Há certa resistência ao estudo da Bíblia no meio acadêmico por se considerar que envolva aspectos interferentes relacionados a crenças e posicionamentos individuais. Contudo, há razões para crer que esse posicionamento resulta de um conceito estabelecido e vigente de que o trabalho de pesquisa científica deve centralizar-se em abordagens predominantemente descritivas que, por vezes, dificultam o estabelecimento de relações entre os discursos teológico, filosófico, histórico e literário presentes na Bíblia.
A Literatura é o espaço mais aberto e amplo para a expressão criativa através da linguagem. Excluir qualquer tipo de texto, literário ou com elementos literários, da possibilidade de estudo acadêmico na área da Literatura é restringir a compreensão da linguagem literária. Quando esse texto desprezado é a Bíblia, cânone da formação cultural ocidental, tal exclusão torna-se ainda mais significativa e questionável. Essa atitude pode ser associada à construção de um impressionante edifício a partir da fachada externa, sem considerar seus alicerces e sua estrutura interior.
Em sua obra “O Código dos códigos: a Bíblia e a literatura”, o crítico literário e professor canadense Northrop Frye (2004, p. 18) declara que “A Bíblia, certamente, é um elemento da maior grandeza em nossa tradição imaginativa, seja lá o que pensemos a seu respeito. Todo o tempo ela nos lança a pergunta: por que esse livro enorme, extenso, desajeitado, fica bem no meio de nosso legado cultural […]? [Alguns teóricos elaboraram] uma sofisticada teoria da cultura baseando-se apenas na história secular, evitando de todo a Bíblia. Havia prudência nisso; mas hoje essa desculpa não se sustenta, em se tratando de eruditos que tratam de questões levantadas pela Bíblia e que se comportam como se ela não existisse”.

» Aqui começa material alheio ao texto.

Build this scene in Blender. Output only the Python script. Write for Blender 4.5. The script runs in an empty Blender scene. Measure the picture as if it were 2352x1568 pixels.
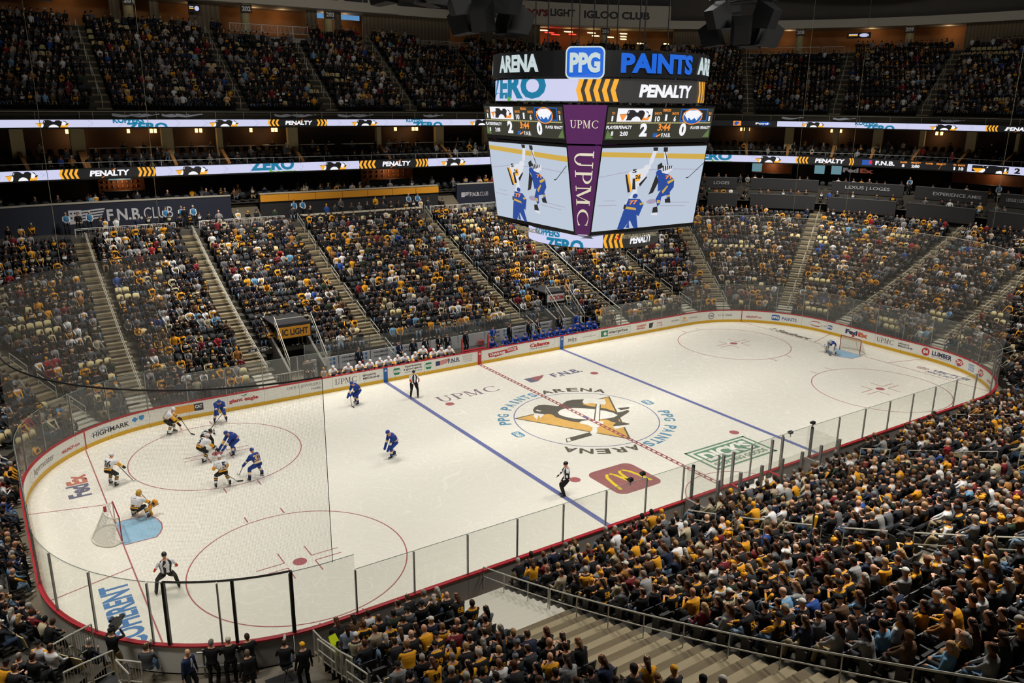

Não é propósito da Literatura ser dissecada pela Ciência, e sim expressar potencialidades de criação artística através da plurissignificação da linguagem. A Literatura é Arte. Faz parte da formação de um ser humano crítico saber ler criativamente e com sensibilidade, habilidade que a Literatura e a Bíblia (enquanto discurso literário) desenvolvem. Logo, não há razão para que os textos bíblicos deixem de ser analisados também numa perspectiva literária. A Bíblia, assim como a Literatura, propõe questionamentos e reflexões que buscam e podem resgatar (ou “re-humanizar”) a humanidade. Compreendê-la nesse aspecto é importante e urgente, principalmente neste atual contexto em que os textos bíblicos têm sido explorados, de forma intensa e deturpada, para demonização da Arte e da Literatura e para promoção de irracionalidade, ódio e violência desumanizadoras.